Hitch (Director: Andy Tennant)

Tennant is a veteran of TV, where his notable work came in on a couple of episodes of "The Wonder Years," "Parker Louis Can't Lose," and "The Adventures of Briscoe County, Jr.," among others. His films include the 2002 hit Sweet Home Alabama, the good Fools Rush In, followed by back-to-back misfires in Ever After and Anna and the King.

There are many styles of romantic comedy. The traditional one is where the man and woman hate each other at first and then fall in love anyway. There's also plenty of love-based-on-lies tales. Another subgenre is the how-to romantic comedy, like How to Lose A Guy in 10 Days, a terrible movie, but the setup of such a movie includes some plan, which goes horribly wrong. It's sort of the Roxanne (famously known as "Cyrano de Bergerac") model, where the person who seemingly knows a lot about love is terrible at it when it comes to their own romances. Alfie sort of followed that structure.

This is a good romantic comedy, following said model, just in time for loads of Valentine's Day cash.

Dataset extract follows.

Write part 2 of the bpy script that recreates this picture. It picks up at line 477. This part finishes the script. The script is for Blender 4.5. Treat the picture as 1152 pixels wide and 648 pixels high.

Will Smith plays Alex Hitchens, a man who secretly works as a "Date Doctor," helping men who can't otherwise find dates to find them. His work leads to helping out the fumbling Albert (Kevin James), who is looking for love from celebrity businesswoman Allegra Cole (Amber Valetta), who just happens to be a tabloid target of late, one that gossip reporter Sara (Eva Mendes) is highly interested in. Of course, Sara and Alex hook up, and Sara has no idea what Alex really does.

The whole setup is to illustrate Alex' imperfection in personal love, even though he seems to have all the answers when it comes to other guys, to show that love isn't planned and perfect. It doesn't help that Sara starts wondering who the Date Doctor is and hopes to get a story. The sort of nasty thread the movie has involves Sara's friend Casey (Crossville native Julie Ann Emery), who has just met a man named Vance (Jeffrey Donovan), who has sought out Hitch's advice only to be turned down when Hitch realizes the man just craves the booty. Since Sara ends up sleeping with the man, and it was clearly not a romantic evening, the Date Doctor becomes pure fodder for man-hating once Sara incorrectly connects the dots.

Will Smith is in 100% likeable mode here, a perfectly tailored character for his usual confident, outgoing self. He has many scenes obviously written for him here, for crowd-pleasing fun. I didn't have a problem with those cheap little tricks that the filmmakers put in for word-of-mouth. What I did have a problem with was the whole inevitable breakup-to-makeup section of the movie, where it tries for a Jerry Maguire-esque (a movie that gets shown in this film with its archetypal "You had me at hello," line--By the way, some trivia--Will Smith did the "You had me at hello" line in Shark Tale, which also voice-starred Renee Zellweger) ending sort of sinks the film under the weight of just trying too hard to get those perfect love story moments. The filmmakers didn't follow their own advice when they constructed these scenes.

However, who am I to quibble? Couples out on V-Day looking for some romantic fun are going to love every bit of it, no matter what atrocities the film actually makes (once some of those couples break up, they'll be able to see those flaws). But I'm not trying to steer anyone away from it. It really is engaging for the most part, and I found myself smiling through an hour and a half. It's the last thirty minutes that need a little work.

Everyone is very good here, and Kevin James makes a great clumsy romantic, holding his own with the star power of Smith. I really liked Eva Mendes here, too. The hispanic Cindy Crawford (to me, anyway, which is a very good thing--Eva Mendes is hot, hot, hot) pulls off an engaging performance, as does Amber Valetta in her limited role. The movie does make some dilemmas in screen time for certain people, as James falls off the screen for a good long while, and Michael Rapaport plays a friend of Hitch who completely disappears after his one scene is over. Another thing I liked was the avoidance of certain cliches. It would have been easy, in one scene, to have Albert meet Allegra at the office with no pants on, but they steered away from it (thank goodness). They also could have had a "wrestling match" between Hitch and Albert become a walk-in-at-the-wrong-time gay joke, which we are spared.

Just like 50 First Dates last year, a fine Valentine's film.